Dominant angle identified — does not reflect unanimity of this country’s media
Ankara, May 23, 2026. For Turkish press outlets, Secretary of State Marco Rubio's India tour reads less as a strategic offensive than as a reassurance operation conducted under time pressure. Anadolu Agency and Daily Sabah report with precision that Rubio met Prime Minister Narendra Modi for more than an hour in New Delhi just one week after accompanying President Donald Trump to Beijing—a sequencing that does not go unnoticed in Ankara.
The signal most analyzed by Turkish commentators is Trump's invocation of a "G2" framework during the Beijing summit, evoking a US-China directorate that relegates traditional allies to second-tier status. In Ankara, this rhetoric resonates with particular acuity: Turkey knows well the sensation of being sidelined from major Western decisions. That a partner of India's stature finds itself in the same posture of external observer is noted with a mixture of interest and implicit solidarity.
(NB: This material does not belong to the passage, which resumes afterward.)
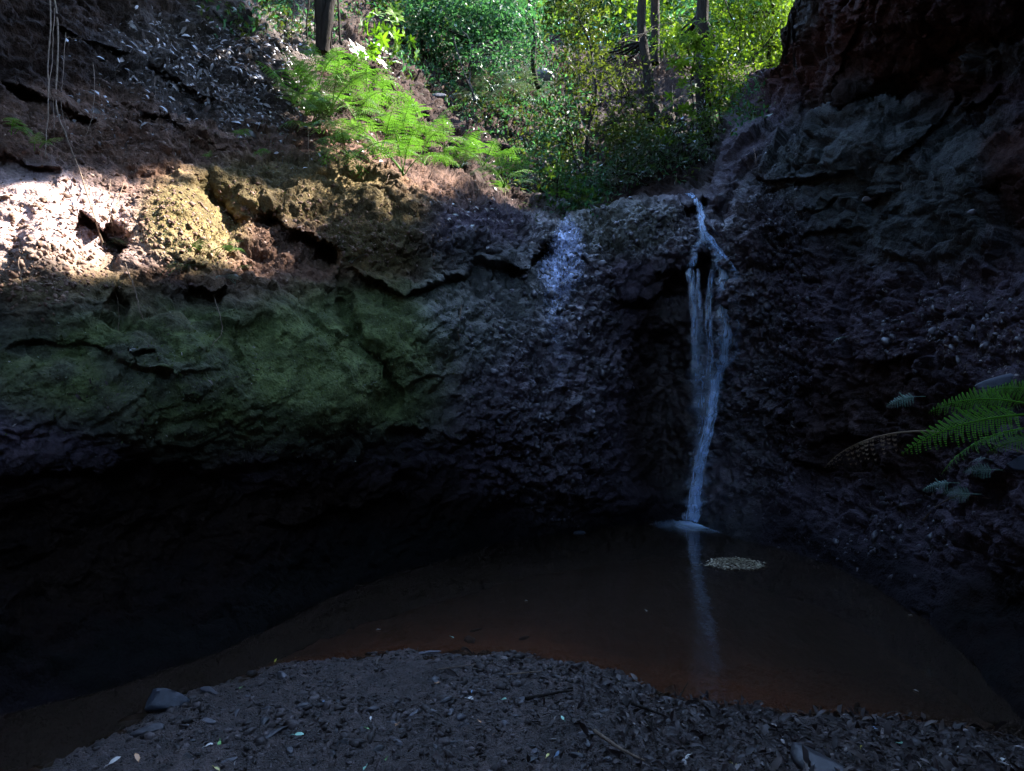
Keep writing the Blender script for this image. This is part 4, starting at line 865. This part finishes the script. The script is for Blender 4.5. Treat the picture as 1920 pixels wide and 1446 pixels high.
ribbon('veil', [(1311, 380, 6, .5), (1315, 400, 8, .9), (1318, 425, 9, 1), (1324, 445, 15, 1), (1330, 468, 19, .5)], 'veil', .5, .045, fadeout=.3)
ribbon('stream', [(1326, 440, 4, 1), (1338, 458, 4, .9), (1352, 475, 4, .8), (1366, 492, 4, .7), (1377, 510, 4, .5), (1382, 540, 5, .3)], 'stream', .5, .05, fadeout=.45)
ribbon('veil', [(1334, 455, 8, .8), (1348, 478, 11, .9), (1362, 500, 14, .6), (1370, 530, 16, .3)], 'veil', .4, .05, fadeout=.4)
ribbon('veil', [(1322, 440, 6, .8), (1312, 454, 9, .9), (1303, 466, 8, .7), (1299, 478, 5, .5)], 'veil', .5, .05)
YL = ([450, 500, 600, 760, 980], [8.56, 8.52, 8.48, 8.42, 8.36])
ribbon('stream', [(1305, 474, 3, .6), (1300, 488, 5, .9), (1294, 506, 7, .8), (1298, 540, 7, .65), (1301, 590, 6, .55), (1302, 650, 5, .5), (1303, 720, 5, .4), (1306, 790, 6, .3)], 'stream', .5, n=60, Y=YL, fadeout=.4)
ribbon('stream', [(1309, 505, 2, .5), (1309, 540, 3, .5), (1314, 590, 4, .5), (1315, 635, 3, .3)], 'stream', .5, Y=YL, fadeout=.5)
ribbon('stream', [(1337, 500, 3, .4), (1332, 545, 4, .5), (1330, 600, 5, .55), (1334, 660, 4, .5), (1332, 710, 6, .5), (1332, 760, 8, .4)], 'stream', .5, n=50, Y=YL, fadeout=.3)
ribbon('veil', [(1350, 476, 12, 1.4), (1360, 520, 18, 1.3), (1363, 580, 20, 1.2), (1361, 640, 19, 1.3), (1352, 690, 14, 1.3), (1340, 730, 14, .9), (1332, 780, 14, .8)], 'veil', .35, n=50, m=13, Y=YL)
_rib('strand', [(1377, 500, 3, .3), (1384, 560, 5, .35), (1384, 620, 5, .35), (1381, 670, 5, .25)], 'veil', .5, n=40, Y=YL)
_rib('stream', [(1386, 650, 5, .3), (1376, 670, 8, .8), (1362, 686, 9, .9), (1350, 698, 8, .9), (1342, 712, 6, .6)], 'veil', .5, n=40, Y=YL)
ribbon('veil', [(1303, 560, 8, .4), (1310, 680, 16, .7), (1318, 780, 17, .7), (1312, 860, 18, .8), (1305, 930, 18, .9), (1300, 978, 20, 1.1)], 'veil', .3, n=60, m=13, Y=YL, fadeout=.01)
ribbon('stream', [(1346, 700, 5, .8), (1341, 730, 6, .9), (1335, 775, 7, .9), (1324, 825, 8, .85), (1313, 870, 8, .9), (1304, 920, 8, 1), (1297, 977, 9, 1.1)], 'stream', .6, n=60, Y=YL, fadeout=.005)
ribbon('stream', [(1336, 702, 3, .5), (1332, 760, 4, .6), (1326, 810, 4, .6), (1314, 860, 6, .5), (1308, 930, 6, .5), (1303, 980, 7, .6)], 'stream', .6, n=60, Y=YL, fadeout=.005)
# splash and the foam ring it pushes over the pool
t = NT('foam'); dn = t.n('Attribute', attribute_name='tone'); g = t.n('NewGeometry'); nz = t.noise(9, 5, .6, g.outputs['Position'])
d = t.n('BsdfDiffuse'); d.inputs[0].default_value = (.60, .78, 1, 1); tp = t.n('BsdfTransparent'); m2 = t.n('MixShader')  # foam takes the same sky blue into its colour
t.l(t.math('MULTIPLY', dn.outputs['Fac'], t.math('MULTIPLY_ADD', nz.outputs[0], .9, .5), clamp=True), m2.inputs[0]); t.l(tp.outputs[0], m2.inputs[1]); t.l(d.outputs[0], m2.inputs[2]); t.l(m2.outputs[0], t.out.inputs[0]); M['foam'] = t.m
nr2, na2 = 26, 48; V, T = [], []
for i in range(nr2):
    r_ = i / (nr2 - 1)
    for j in range(na2):
        a_ = j / na2 * 2 * math.pi; R_ = (.42 + .06 * math.sin(a_ * 2 + 1) + .03 * math.sin(a_ * 5)) * r_
        hh = .004 * math.exp(-(r_ / .3) ** 2) + .006 * math.sin(r_ * 22) * (1 - r_)
        V.append((math.cos(a_) * R_ * 1.15 - .03, math.sin(a_) * R_ * 1.45 - .36 - .14 * math.cos(a_) * r_, .006 + max(hh, 0))); T.append(.75 * math.exp(-(math.hypot(V[-1][0], (V[-1][1] + .18) * .7) / .15) ** 2) + .62 * (1 - r_) ** 1.6)
i = np.arange(nr2 - 1)[:, None] * na2; j = np.arange(na2); F = np.stack([i + j, i + (j + 1) % na2, i + na2 + (j + 1) % na2, i + na2 + j], -1).reshape(-1, 4)
obj('splash', npmesh('splash', np.array(V), F, M['foam'], True, col={'tone': np.array(T)}), wf)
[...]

Turkish sources highlight that US Ambassador to India Sergio Gor called India a "vital partner of the United States" and that Rubio emphasized the relationship as "fundamental" to the US Indo-Pacific approach. Yet Daily Sabah notes that these flattering statements come precisely after Trump omitted India from his national security strategy and raised tariffs to 50 percent on Indian goods the previous year. The warm rhetoric rings hollow when unaccompanied by tangible commitments.
The invitation extended to Modi for a White House visit—conveyed by Rubio on Trump's behalf—receives factual coverage without particular enthusiasm. For a Turkey that cultivates its own complex relationship with Washington, the American exercise in multi-front geopolitical seduction is familiar terrain. Ankara has managed for years simultaneous partnerships with powers holding divergent interests—the United States, Russia, Europe—and understands the constraints of such balancing acts.
The Quad dimension receives mention from Anadolu Agency: Rubio was scheduled to participate on May 26 in the Quadrilateral Security Dialogue foreign ministers meeting alongside Australia, Japan, and India. This forum, perceived as a counterweight to China, takes on a paradoxical character one week after Washington accorded Beijing a high-profile presidential reception. Turkish press identifies the contradiction without resolving it: does the US genuinely wish to contain China, or is it leveraging China as a negotiation tool?
Post-Beijing framing bias: both Turkish sources systematically frame the India visit as a response to the Trump-Xi summit, minimizing its independent agenda.
Structural-signal preference: Anadolu Agency and Daily Sabah prioritize analysis of geopolitical signals over concrete details of bilateral discussions.
Absent energy dimension: energy supply challenges and US proposals for diversification receive no coverage in the selected Turkish articles.